Delivering a datacentre that meets current and future needs is something that poses a challenge to all storage vendors, but with increasingly significant amounts of capital being invested into creating fast and scalable flash storage for the datacentre, it seems unwise to bet against it being the cornerstone of storage in the future.

Thoroughly modern datacentres

David Goulden, CEO of information infrastructure at EMC, believes there are three requirements for every modern business: agility, efficiency and speed.

According to EMC, the response of IT should be to modernise.

He says the modern datacentre is based on four key architecture pillars: flash, cloud-enabled, scale out, and software-defined everything.

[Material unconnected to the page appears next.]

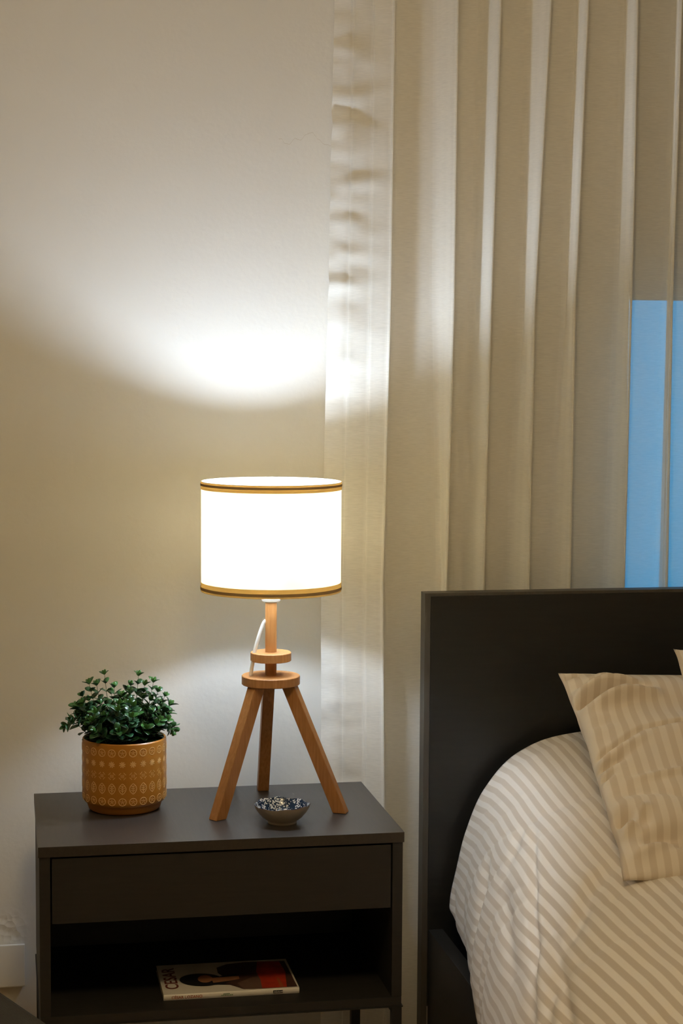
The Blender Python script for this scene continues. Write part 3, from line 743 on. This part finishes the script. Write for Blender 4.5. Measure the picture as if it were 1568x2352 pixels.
for (x0_, y0_, za, x1_, y1_, zb, dp, wd) in ((1222, 1890, .56, 1224, 2340, .40, -.0085, .0085), (1238, 1900, .57, 1240, 2330, .42, .005, .012), (1115, 1990, .46, 1085, 2190, .33, -.008, .008), (1268, 2035, .56, 1345, 2330, .50, -.007, .009), (1150, 2050, .46, 1170, 2320, .34, -.006, .009), (1205, 1830, .60, 1160, 1990, .50, -.005, .012)):
    p_, q_ = at(x0_, y0_, Z=za), at(x1_, y1_, Z=zb); DENTS.append((p_.x, p_.y, q_.x, q_.y, dp*1.5, wd))
def duvet():
    NS, NT = 230, 300; verts, faces, uvs = [], [], []
    for j in range(NT+1):
        Y = lerp(3.45, 1.50, j/NT)
        ks = sorted([(y, [c for p in pr for c in p]) for y, pr in DK]); fl = interp([(a, tuple(b_)) for a, b_ in ks], Y)
        P = [(fl[2*i], 0, fl[2*i+1]) for i in range(len(fl)//2)]
        path = smoothpath(P, 24); ls = [0]
        for a, b_ in zip(path, path[1:]): ls.append(ls[-1]+(b_-a).length)
        ic = min(range(len(path)), key=lambda q_: abs(path[q_].x-1.40)); sc_ = ls[ic]
        # sample denser on the visible side
        for i in range(NS+1):
            t = i/NS; s = ls[-1]*(t*.62 if t < .8 else .496+(t-.8)/.2*.504)
            k = 0
            lo, hi = 0, len(ls)-1
            while hi-lo > 1:
                md = (lo+hi)//2
                if ls[md] <= s: lo = md
                else: hi = md
            q = (s-ls[lo])/(ls[hi]-ls[lo]) if ls[hi] > ls[lo] else 0
            p = path[lo].lerp(path[hi], q); tg = (path[hi]-path[lo]).normalized(); nr = Vector((-tg.z, 0, tg.x))
            side = max(0, 1-s/.75); fade = min(1, s/.04)
            # soft rolls
            h = .010*noise.noise(Vector((s*3.2, Y*3.0, 0)))
            # creases that run down the side, across the stripes
            wv = Y*7.5+.9*noise.noise(Vector((s*3.0, Y*2.0, 4)))*2
            r1 = 1-abs(noise.noise(Vector((wv, s*1.3, 9))))*2.3
            h += .0075*side*max(0, r1)**3*(-1)
            h += .0075*side*noise.noise(Vector((Y*12, s*3.5, 2)))
            for (ax, ay, bx_, by_, dp, wd) in DENTS:
                vx, vy = bx_-ax, by_-ay; tt = max(0, min(1, ((p.x-ax)*vx+(Y-ay)*vy)/(vx*vx+vy*vy)))
                dd = math.hypot(p.x-ax-vx*tt, Y-ay-vy*tt)
                if dd < wd*4: h += dp*math.exp(-(dd/wd)**2)*math.sin(math.pi*(.15+.7*tt))
            endf = min(1, (3.45-Y)/.03)
            p = Vector((p.x, Y, p.z))+nr*(h*fade*endf)
            sh_ = .019*side*noise.noise(Vector((Y*5.5, s*5, 31)))      # stripes pulled sideways by the creases
            verts.append(p); uvs.append((sc_-s+.03*(3.45-Y)+sh_*.6+.012*noise.noise(Vector((Y*1.5, s, 50))), Y))
    n = NS+1
    for j in range(NT):
        for i in range(NS):
            a = j*n+i; faces.append((a, a+n, a+n+1, a+1))
    o = mesh_obj('duvet', verts, faces, [M_DUVET], None, True)
    uv = o.data.uv_layers.new(name='UVMap')
    for lp_ in o.data.loops: uv.data[lp_.index].uv = uvs[lp_.vertex_index]
    so_ = o.modifiers.new('thickness', 'SOLIDIFY'); so_.thickness = .02; so_.offset = -1
    return o
dv_ = duvet(); tag(dv_, 'puffy beige satin-striped duvet spread over the bed', 'duvet')

# pillows ----------------------------------------------------------
def pillow(P1, P2, width, thick, seed, label, folds=()):
    V = P1-P2; ln = V.length; Vn = V.normalized(); Un = Vector((1, 0, 0)); Un = (Un-Vn*Un.dot(Vn)).normalized(); Nn = Un.cross(Vn).normalized()
    if Nn.z < 0: Nn = -Nn
    root = P2+(P1-P2)*.5+Un*width*.5
    NU, NV = 90, 120; verts, faces, uvs = [], [], []
    for side in (1, -1):
        for j in range(NV+1):
            for i in range(NU+1):
                u = 2*i/NU-1; v = 2*j/NV-1
                cu_ = 1-.045*(1-v*v)**1.0; cv_ = 1-.03*(1-u*u)
                x = u*width/2*lerp(1, cu_, abs(u)**1.5); y = v*ln/2*lerp(1, cv_, abs(v)**1.5)
                y += .006*abs(v)**6*noise.noise(Vector((x*9+seed, 2.2, 0))); x += .005*abs(u)**6*noise.noise(Vector((1.1, y*12+seed, 0)))
                e = max(0, (1-u*u))**.55*max(0, (1-v*v))**.55
                cs = max(0, abs(u)*abs(v)); 
                t = thick*.5*e
                ed = (1-abs(u))*(1-abs(v))
                # seams gather into creases near the edges
                de = min(1-abs(u), 1-abs(v))
                g = math.exp(-de*5)
                wr = .010*g*min(1, de*14)*noise.noise(Vector((x*6+seed, y*30, side)))*(1 if abs(u) > abs(v) else .2)
                wr += .014*min(1, de*7)*noise.noise(Vector((x*5+seed, y*11, side*2)))
                cr = 1-abs(noise.noise(Vector((x*2.2+seed*3, y*9+x*3, 5))))*3.0
                wr += -.007*max(0, cr)**2*min(1, de*6)
                if side > 0:
                    fx = x+width/2; fy = ln/2-y
                    for (ax, ay, bx_, by_, dp, wd) in folds:
                        vx, vy = bx_-ax, by_-ay; tt = max(0, min(1, ((fx-ax)*vx+(fy-ay)*vy)/(vx*vx+vy*vy)))
                        dd = math.hypot(fx-ax-vx*tt, fy-ay-vy*tt)
                        if dd < wd*4: wr += 2.4*dp*math.exp(-(dd/wd)**2)*math.sin(math.pi*(.12+.76*tt))*min(1, de*25)
                z = side*(t+wr*(1 if side > 0 else .5)) if de > 1e-6 else .004*noise.noise(Vector((x*14, y*14, seed)))
                # sag: centre lower than the ends
                z -= .02*(1-v*v)*(1-u*u)
                verts.append(Un*x+Vn*y+Nn*z); uvs.append((x+.004*noise.noise(Vector((x*3, y*6, seed))), y))
    n = NU+1; off = (NU+1)*(NV+1)
    for s in (0, 1):
        for j in range(NV):
            for i in range(NU):
                a = s*off+j*n+i; q = (a, a+1, a+n+1, a+n); faces.append(q if s == 0 else q[::-1])
    me_ = bpy.data.meshes.new('pillow'); me_.from_pydata([tuple(v) for v in verts], [], faces); me_.update()
    uv = me_.uv_layers.new(name='UVMap')
    for lp_ in me_.loops: uv.data[lp_.index].uv = uvs[lp_.vertex_index]
    bm_ = bmesh.new(); bm_.from_mesh(me_); bmesh.ops.remove_doubles(bm_, verts=bm_.verts, dist=1e-5)
    bmesh.ops.recalc_face_normals(bm_, faces=bm_.faces); bm_.to_mesh(me_); bm_.free()
    o = link('pillow', me_, None, [M_PILLOW], True); o.location = root
    tag(o, label, 'pillow', 'pillows at the head of the bed'); return o
PF = ((.02, .130, .13, .125, -.026, .015), (.02, .100, .12, .098, .012, .012), (.03, .165, .15, .140, .014, .014), (.005, .035, .04, .015, -.005, .006), (.04, .06, .10, .03, .004, .012),
      (.0, .330, .10, .265, -.006, .006), (.10, .265, .22, .245, -.006, .006), (.01, .350, .10, .290, .005, .012),
      (.0, .355, .05, .345, -.010, .008), (.0, .385, .03, .380, -.008, .006), (.05, .415, .22, .395, .004, .008),
      (.02, .500, .05, .530, -.014, .014), (.06, .575, .20, .560, -.018, .016), (.03, .600, .17, .545, .008, .010), (.02, .545, .06, .50, .010, .010))
pillow(at(1282, 1547, Y=3.36), at(1432, 2022, Y=2.76), .50, .17, 1.3, 'beige satin-striped pillow on the duvet, its pointed left corner before the headboard', PF)
pillow(at(1544, 1492, Y=3.34), at(1690, 1960, Y=2.80), .50, .15, 4.1, 'beige pillow on top of the other, only its corner showing at the right edge')

# ------------------------------------------------------------------ bench at the lower left
A = at(0, 2277, Z=.45); B = at(110, 2352, Z=.45)
dvec = (B-A).normalized(); ang = math.atan2(dvec.y, dvec.x)
bn = thing('bench', (A.x, A.y, 0), 'dark upholstered bench, only its corner showing at the lower left', 'bench')
bn.rotation_euler = (0, 0, ang)
# local x runs along the visible edge; the seat lies on the right-hand side of it
box('seat', -.40, .50, -.42, 0, .36, .45, M_BENCH, bn, .006)
box('apron', -.37, .47, -.39, -.03, .32, .36, M_DARKFRONT, bn, .003)
for x in (-.37, .43):
    for y in (-.39, -.07): box('leg', x, x+.04, y, y+.04, 0, .32, M_DARKFRONT, bn, .003)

Underpinning this is strong protection and trust, and that means backup recovery, business continuity and built-in security.

"Today, as an industry, we spend almost $3 trillion on traditional IT systems. Imagine what we could do if we reduce that by ten percent? Or 20 percent? It would save hundreds of millions of dollars and we would become more agile and more flexible," he says. "The technology for this modernisation is here. These savings would also give us critical funding dollars to fuel the move from the IT systems connected to the internet era to the Internet of Things era."

So how does a business approach this modernisation?

Goulden says most businesses have a wide variety of workloads. While some are existing systems of records, such as ERP systems, others are new systems of engagement, such as digital apps, like Uber. Or they could be smart devices, like Tesla or Fitbit, all of which participate in the Internet of Things.

"We call these new applications cloud-native applications. And for both traditional and cloud-native apps, some of these have high-performance intensity and others are capacity-intensive. The architecture of these two types of applications is fundamentally different, and therefore what they need from the underlying architecture is different as well. In the cloud-native world, the data sets can be a hundred times or even a thousand times bigger than in the traditional application world."